The City was represented at the hearing by Deputy City Attorney Kendra Carney.

The hearing took place as part of the City’s “nuisance abatement” case against 562 Collective for its operating without a permit. Representing 562 Collective was Matt Pappas — the same attorney whose Pack case led to the finding that the City’s medpot ordinance is preempted by federal law. In the wake of a May 10 enforcement action against 562 Collective, Pappas requested a temporary restraining order against the City for such actions. 

Ultimately Madden found that the legal route the defendants should travel to obtain a protective order against the City was not by way of this case. “But that, I don’t think, is the full answer to what it is that’s, shall we say, going on,” he said.

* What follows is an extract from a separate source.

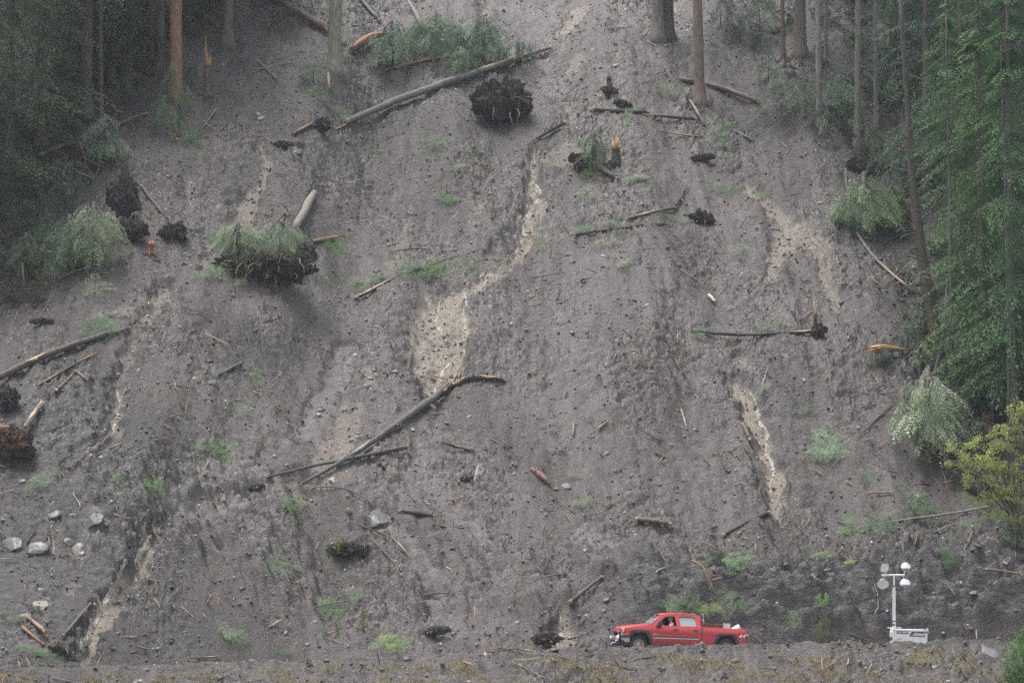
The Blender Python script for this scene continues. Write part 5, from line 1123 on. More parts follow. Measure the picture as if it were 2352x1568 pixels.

At a June 11 hearing (PDF) Madden expressed his belief that since the City had pursued civil and not criminal action against 562 Collective, it ought to be bound by civil procedure: “As I see it, the City, by [proceeding against the collective not criminally but for operating without a permit], placed itself within the civil court framework, and it seems to me that the rules apply to all litigants, whether the litigant is a municipality or an agency of a municipality, such as the police, and there’s a requirement that the parties use civil discovery procedures to obtain their evidence.”

“As far as the circumstances of breaking down the door, there is a reason it was done,” Carney asserted. She did not, however, choose to disclose the reasons. I’m not sure that I can disclose that at this time without providing information that I’m not comfortable disclosing based on the safety of an individual in front of the current audience.”

Carney also stated that “the Defense has made allegations unsupported by evidence concerning the events that they allege occurred at the 562 Collective.” But Madden noted that regarding the collective’s “allegations […] that the City, through officers and employees of the police department engaged in conduct that was not part of formal civil discovery, [nor] based on a search warrant, [nor] based upon what I would refer to as exigent circumstances [… and] used a battering ram and broke down a door and seized documents in the collective” were “unrebutted. […] There’s not one fact in here that rebuts any of the allegations made by the defendants that it was a search not incident to a lawful search warrant or any search warrant or that any exigent circumstances existed.”

After asserting that the City “did supply information denying their allegations,” Carney finally agreed with Madden that the City had in fact not rebutted them.